Inflation set to halt Rajan’s rate-cut train

  • Beena Parmar
  • Updated: Jun 06, 2016 12:18 IST

MUMBAI: Raghuram Rajan, the Reserve Bank of India governor, hasn’t obliged corporate India or the average Indian with too many rate cuts since he assumed office in September 2013, yet most people are backing him for a second three-year term. So all eyes will be on him as he presents the bi-monthly policy review on Tuesday.

Will Rajan cut interest rates? He may opt for status quo, given that retail inflation has been showing signs of rising, and wait for the impact of the monsoon, which, though delayed, is expected to be good this year after two bad ones. Rajan would also be alert to the renewed possibility of a rate hike in the US, which will affect the Indian rupee once the American dollar rises.

Brexit, or a British exit from the European Union, which will be decided by a June 23 referendum, is another event to watch out for. It will jolt the global financial markets. India, with its close monetary linkages with Europe, will not be spared.

The repo rate — the rate at which banks borrow from the RBI — currently stands at 6.50%.

“I am not expecting any change in this policy till December 2016. The RBI will remain in the cautious mode as it awaits more data with regards to geopolitical development, oil prices, the quantum of rains, impact of 7th Pay Commission and the consumption stimulus,” said Rupa Rege Nitsure, group chief economist at L&T Finance Holdings.

“Our forecast of mild-growth acceleration and improved monetary policy transmission should boost growth, reducing the need for a rate cut,” said Deepali Bhargava of Credit Suisse.

The RBI has so far reduced policy rates by 150 basis points to 6.5% since January 2015, but banks have only managed to transmit just half of it to borrowers.

In the last monetary policy review in April, Rajan stressed that the transmission of past and present rate cuts was important at this juncture.

Moreover, with the economy growing at comforting levels of 7.9% in the fourth quarter and 7.6% for the entire fiscal (2015-16), a rate cut may not be warranted.

“The RBI would not want to cut rates before assessing the outcome of the US Fed meet and Brexit in June,” said Soumya Kanti Ghosh, chief economic adviser, SBI.

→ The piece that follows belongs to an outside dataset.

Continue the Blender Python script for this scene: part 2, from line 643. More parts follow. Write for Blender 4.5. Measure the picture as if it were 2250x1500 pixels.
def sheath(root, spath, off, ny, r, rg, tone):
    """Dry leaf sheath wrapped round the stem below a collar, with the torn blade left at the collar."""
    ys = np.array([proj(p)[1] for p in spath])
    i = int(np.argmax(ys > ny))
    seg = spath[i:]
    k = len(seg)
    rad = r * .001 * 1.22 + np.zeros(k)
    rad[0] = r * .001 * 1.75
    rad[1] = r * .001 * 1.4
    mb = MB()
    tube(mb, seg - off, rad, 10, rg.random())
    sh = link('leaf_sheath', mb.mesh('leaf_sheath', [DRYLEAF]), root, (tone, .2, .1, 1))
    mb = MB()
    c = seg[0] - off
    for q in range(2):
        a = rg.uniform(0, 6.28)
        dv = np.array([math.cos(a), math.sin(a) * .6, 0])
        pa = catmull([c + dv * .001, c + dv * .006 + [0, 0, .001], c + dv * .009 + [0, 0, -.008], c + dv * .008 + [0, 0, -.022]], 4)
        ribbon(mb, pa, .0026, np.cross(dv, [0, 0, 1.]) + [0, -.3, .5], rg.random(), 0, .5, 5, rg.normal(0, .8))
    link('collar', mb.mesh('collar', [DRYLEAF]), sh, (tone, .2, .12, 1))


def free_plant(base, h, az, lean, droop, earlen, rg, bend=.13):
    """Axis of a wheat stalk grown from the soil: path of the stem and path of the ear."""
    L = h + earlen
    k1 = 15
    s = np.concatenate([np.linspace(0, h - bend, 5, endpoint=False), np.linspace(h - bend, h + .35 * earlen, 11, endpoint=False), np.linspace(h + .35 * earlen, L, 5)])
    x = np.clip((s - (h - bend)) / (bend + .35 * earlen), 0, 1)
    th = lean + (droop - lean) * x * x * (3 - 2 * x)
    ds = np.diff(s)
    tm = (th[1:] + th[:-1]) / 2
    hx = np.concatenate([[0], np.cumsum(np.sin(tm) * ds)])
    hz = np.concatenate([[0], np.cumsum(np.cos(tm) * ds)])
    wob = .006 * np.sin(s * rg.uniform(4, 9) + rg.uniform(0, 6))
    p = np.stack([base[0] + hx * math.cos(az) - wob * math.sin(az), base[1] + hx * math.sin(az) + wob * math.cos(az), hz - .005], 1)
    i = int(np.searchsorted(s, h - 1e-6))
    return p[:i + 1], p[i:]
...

Even as rainfall is expected to be good this year, inflation will be a factor to watch out for. Retail inflation, which the RBI tracks for policy purposes, stood at 5.39% in April, against 4.83% in March.

The rupee, which has weakened from 66.25 to 67.25 against the US dollar since the last policy review in April, can lose even more if Fed raises rates and Brexit actually happens. A weak rupee will push up inflation, which has been under pressure after crude oil prices crossed $50 a barrel.